▶ _PROBLEM REQUIREMENTS_:
Output every line of the material exactly, omitting images.

# start of SOURCE EXCERPT

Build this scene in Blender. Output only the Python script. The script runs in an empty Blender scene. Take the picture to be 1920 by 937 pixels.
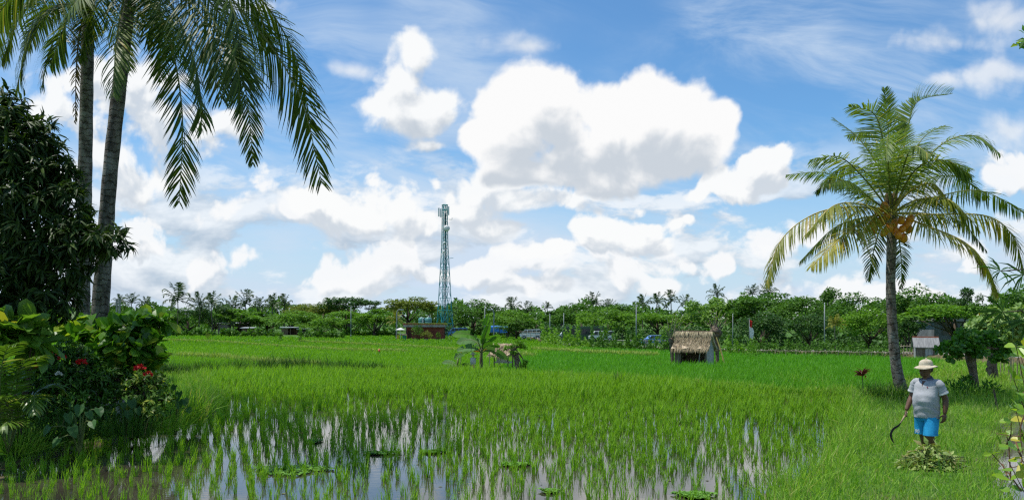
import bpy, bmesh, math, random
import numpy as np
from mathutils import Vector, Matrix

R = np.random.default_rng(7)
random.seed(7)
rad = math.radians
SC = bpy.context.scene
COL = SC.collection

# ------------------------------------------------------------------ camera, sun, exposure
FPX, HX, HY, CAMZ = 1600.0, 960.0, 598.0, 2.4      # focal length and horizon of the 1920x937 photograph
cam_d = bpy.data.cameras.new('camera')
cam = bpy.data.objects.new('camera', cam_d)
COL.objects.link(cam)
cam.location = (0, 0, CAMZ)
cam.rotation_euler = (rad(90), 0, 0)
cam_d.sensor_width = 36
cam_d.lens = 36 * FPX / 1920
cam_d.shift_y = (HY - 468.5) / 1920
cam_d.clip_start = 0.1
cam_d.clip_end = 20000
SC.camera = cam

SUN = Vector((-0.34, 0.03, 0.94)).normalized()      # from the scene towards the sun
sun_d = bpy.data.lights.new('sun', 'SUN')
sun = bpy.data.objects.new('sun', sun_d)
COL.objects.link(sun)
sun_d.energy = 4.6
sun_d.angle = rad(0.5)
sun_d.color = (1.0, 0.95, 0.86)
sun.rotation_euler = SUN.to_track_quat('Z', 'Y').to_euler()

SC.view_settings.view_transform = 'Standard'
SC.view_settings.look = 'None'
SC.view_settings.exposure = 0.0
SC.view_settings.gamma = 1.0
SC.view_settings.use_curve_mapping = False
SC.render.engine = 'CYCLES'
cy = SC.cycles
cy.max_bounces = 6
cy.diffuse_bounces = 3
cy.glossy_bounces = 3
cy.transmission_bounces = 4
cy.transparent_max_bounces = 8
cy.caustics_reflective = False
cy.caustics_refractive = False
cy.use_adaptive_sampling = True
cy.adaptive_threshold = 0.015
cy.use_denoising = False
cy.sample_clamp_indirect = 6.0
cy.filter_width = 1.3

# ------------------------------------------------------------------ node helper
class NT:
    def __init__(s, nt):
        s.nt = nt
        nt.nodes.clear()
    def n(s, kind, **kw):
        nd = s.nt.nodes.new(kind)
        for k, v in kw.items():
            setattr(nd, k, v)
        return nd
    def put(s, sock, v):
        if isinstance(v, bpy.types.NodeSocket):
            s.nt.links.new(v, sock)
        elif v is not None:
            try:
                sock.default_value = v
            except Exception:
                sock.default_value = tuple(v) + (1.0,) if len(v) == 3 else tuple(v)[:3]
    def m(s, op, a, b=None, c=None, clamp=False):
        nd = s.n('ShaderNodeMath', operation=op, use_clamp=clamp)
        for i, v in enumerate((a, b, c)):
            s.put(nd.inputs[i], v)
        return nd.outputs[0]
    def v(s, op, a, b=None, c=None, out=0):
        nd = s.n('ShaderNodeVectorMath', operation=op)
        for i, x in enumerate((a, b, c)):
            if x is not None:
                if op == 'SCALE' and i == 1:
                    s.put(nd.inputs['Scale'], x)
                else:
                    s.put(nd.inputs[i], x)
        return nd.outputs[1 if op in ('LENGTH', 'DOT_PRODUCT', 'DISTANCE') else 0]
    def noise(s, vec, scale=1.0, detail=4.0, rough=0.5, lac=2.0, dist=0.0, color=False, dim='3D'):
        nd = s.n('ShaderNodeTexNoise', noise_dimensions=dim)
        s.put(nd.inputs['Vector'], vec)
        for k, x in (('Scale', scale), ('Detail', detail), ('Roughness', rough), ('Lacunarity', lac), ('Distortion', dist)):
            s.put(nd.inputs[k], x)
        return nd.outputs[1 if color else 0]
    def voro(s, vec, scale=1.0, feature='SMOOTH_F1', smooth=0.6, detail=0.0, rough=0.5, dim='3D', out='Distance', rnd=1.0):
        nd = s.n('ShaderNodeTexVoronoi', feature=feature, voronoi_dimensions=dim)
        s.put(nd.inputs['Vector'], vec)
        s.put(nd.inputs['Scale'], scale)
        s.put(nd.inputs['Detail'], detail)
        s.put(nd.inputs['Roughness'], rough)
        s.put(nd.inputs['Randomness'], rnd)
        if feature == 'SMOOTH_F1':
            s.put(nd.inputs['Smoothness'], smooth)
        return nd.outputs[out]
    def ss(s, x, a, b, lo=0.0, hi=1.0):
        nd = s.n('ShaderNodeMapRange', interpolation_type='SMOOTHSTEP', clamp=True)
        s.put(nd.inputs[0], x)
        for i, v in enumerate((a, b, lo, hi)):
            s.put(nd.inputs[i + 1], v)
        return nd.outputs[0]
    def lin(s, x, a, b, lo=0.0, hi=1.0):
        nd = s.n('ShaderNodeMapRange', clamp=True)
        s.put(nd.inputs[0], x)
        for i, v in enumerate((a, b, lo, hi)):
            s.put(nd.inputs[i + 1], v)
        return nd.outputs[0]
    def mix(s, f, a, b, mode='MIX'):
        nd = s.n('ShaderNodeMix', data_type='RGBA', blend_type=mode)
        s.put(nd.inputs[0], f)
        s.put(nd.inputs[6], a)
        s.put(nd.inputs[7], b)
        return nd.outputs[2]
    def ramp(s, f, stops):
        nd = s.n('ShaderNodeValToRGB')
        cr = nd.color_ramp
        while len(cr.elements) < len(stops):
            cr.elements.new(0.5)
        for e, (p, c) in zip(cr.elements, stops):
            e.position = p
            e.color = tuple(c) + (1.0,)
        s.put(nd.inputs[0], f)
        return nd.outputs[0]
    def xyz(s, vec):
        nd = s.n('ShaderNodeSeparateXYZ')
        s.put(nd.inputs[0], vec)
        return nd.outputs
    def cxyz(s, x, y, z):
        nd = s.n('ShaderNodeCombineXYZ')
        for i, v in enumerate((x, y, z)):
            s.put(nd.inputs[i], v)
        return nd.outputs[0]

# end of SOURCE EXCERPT

▶ _PROBLEM SOLUTION_:
Build this scene in Blender. Output only the Python script. The script runs in an empty Blender scene. Take the picture to be 1920 by 937 pixels.
import bpy, bmesh, math, random
import numpy as np
from mathutils import Vector, Matrix

R = np.random.default_rng(7)
random.seed(7)
rad = math.radians
SC = bpy.context.scene
COL = SC.collection

# ------------------------------------------------------------------ camera, sun, exposure
FPX, HX, HY, CAMZ = 1600.0, 960.0, 598.0, 2.4      # focal length and horizon of the 1920x937 photograph
cam_d = bpy.data.cameras.new('camera')
cam = bpy.data.objects.new('camera', cam_d)
COL.objects.link(cam)
cam.location = (0, 0, CAMZ)
cam.rotation_euler = (rad(90), 0, 0)
cam_d.sensor_width = 36
cam_d.lens = 36 * FPX / 1920
cam_d.shift_y = (HY - 468.5) / 1920
cam_d.clip_start = 0.1
cam_d.clip_end = 20000
SC.camera = cam

SUN = Vector((-0.34, 0.03, 0.94)).normalized()      # from the scene towards the sun
sun_d = bpy.data.lights.new('sun', 'SUN')
sun = bpy.data.objects.new('sun', sun_d)
COL.objects.link(sun)
sun_d.energy = 4.6
sun_d.angle = rad(0.5)
sun_d.color = (1.0, 0.95, 0.86)
sun.rotation_euler = SUN.to_track_quat('Z', 'Y').to_euler()

SC.view_settings.view_transform = 'Standard'
SC.view_settings.look = 'None'
SC.view_settings.exposure = 0.0
SC.view_settings.gamma = 1.0
SC.view_settings.use_curve_mapping = False
SC.render.engine = 'CYCLES'
cy = SC.cycles
cy.max_bounces = 6
cy.diffuse_bounces = 3
cy.glossy_bounces = 3
cy.transmission_bounces = 4
cy.transparent_max_bounces = 8
cy.caustics_reflective = False
cy.caustics_refractive = False
cy.use_adaptive_sampling = True
cy.adaptive_threshold = 0.015
cy.use_denoising = False
cy.sample_clamp_indirect = 6.0
cy.filter_width = 1.3

# ------------------------------------------------------------------ node helper
class NT:
    def __init__(s, nt):
        s.nt = nt
        nt.nodes.clear()
    def n(s, kind, **kw):
        nd = s.nt.nodes.new(kind)
        for k, v in kw.items():
            setattr(nd, k, v)
        return nd
    def put(s, sock, v):
        if isinstance(v, bpy.types.NodeSocket):
            s.nt.links.new(v, sock)
        elif v is not None:
            try:
                sock.default_value = v
            except Exception:
                sock.default_value = tuple(v) + (1.0,) if len(v) == 3 else tuple(v)[:3]
    def m(s, op, a, b=None, c=None, clamp=False):
        nd = s.n('ShaderNodeMath', operation=op, use_clamp=clamp)
        for i, v in enumerate((a, b, c)):
            s.put(nd.inputs[i], v)
        return nd.outputs[0]
    def v(s, op, a, b=None, c=None, out=0):
        nd = s.n('ShaderNodeVectorMath', operation=op)
        for i, x in enumerate((a, b, c)):
            if x is not None:
                if op == 'SCALE' and i == 1:
                    s.put(nd.inputs['Scale'], x)
                else:
                    s.put(nd.inputs[i], x)
        return nd.outputs[1 if op in ('LENGTH', 'DOT_PRODUCT', 'DISTANCE') else 0]
    def noise(s, vec, scale=1.0, detail=4.0, rough=0.5, lac=2.0, dist=0.0, color=False, dim='3D'):
        nd = s.n('ShaderNodeTexNoise', noise_dimensions=dim)
        s.put(nd.inputs['Vector'], vec)
        for k, x in (('Scale', scale), ('Detail', detail), ('Roughness', rough), ('Lacunarity', lac), ('Distortion', dist)):
            s.put(nd.inputs[k], x)
        return nd.outputs[1 if color else 0]
    def voro(s, vec, scale=1.0, feature='SMOOTH_F1', smooth=0.6, detail=0.0, rough=0.5, dim='3D', out='Distance', rnd=1.0):
        nd = s.n('ShaderNodeTexVoronoi', feature=feature, voronoi_dimensions=dim)
        s.put(nd.inputs['Vector'], vec)
        s.put(nd.inputs['Scale'], scale)
        s.put(nd.inputs['Detail'], detail)
        s.put(nd.inputs['Roughness'], rough)
        s.put(nd.inputs['Randomness'], rnd)
        if feature == 'SMOOTH_F1':
            s.put(nd.inputs['Smoothness'], smooth)
        return nd.outputs[out]
    def ss(s, x, a, b, lo=0.0, hi=1.0):
        nd = s.n('ShaderNodeMapRange', interpolation_type='SMOOTHSTEP', clamp=True)
        s.put(nd.inputs[0], x)
        for i, v in enumerate((a, b, lo, hi)):
            s.put(nd.inputs[i + 1], v)
        return nd.outputs[0]
    def lin(s, x, a, b, lo=0.0, hi=1.0):
        nd = s.n('ShaderNodeMapRange', clamp=True)
        s.put(nd.inputs[0], x)
        for i, v in enumerate((a, b, lo, hi)):
            s.put(nd.inputs[i + 1], v)
        return nd.outputs[0]
    def mix(s, f, a, b, mode='MIX'):
        nd = s.n('ShaderNodeMix', data_type='RGBA', blend_type=mode)
        s.put(nd.inputs[0], f)
        s.put(nd.inputs[6], a)
        s.put(nd.inputs[7], b)
        return nd.outputs[2]
    def ramp(s, f, stops):
        nd = s.n('ShaderNodeValToRGB')
        cr = nd.color_ramp
        while len(cr.elements) < len(stops):
            cr.elements.new(0.5)
        for e, (p, c) in zip(cr.elements, stops):
            e.position = p
            e.color = tuple(c) + (1.0,)
        s.put(nd.inputs[0], f)
        return nd.outputs[0]
    def xyz(s, vec):
        nd = s.n('ShaderNodeSeparateXYZ')
        s.put(nd.inputs[0], vec)
        return nd.outputs
    def cxyz(s, x, y, z):
        nd = s.n('ShaderNodeCombineXYZ')
        for i, v in enumerate((x, y, z)):
            s.put(nd.inputs[i], v)
        return nd.outputs[0]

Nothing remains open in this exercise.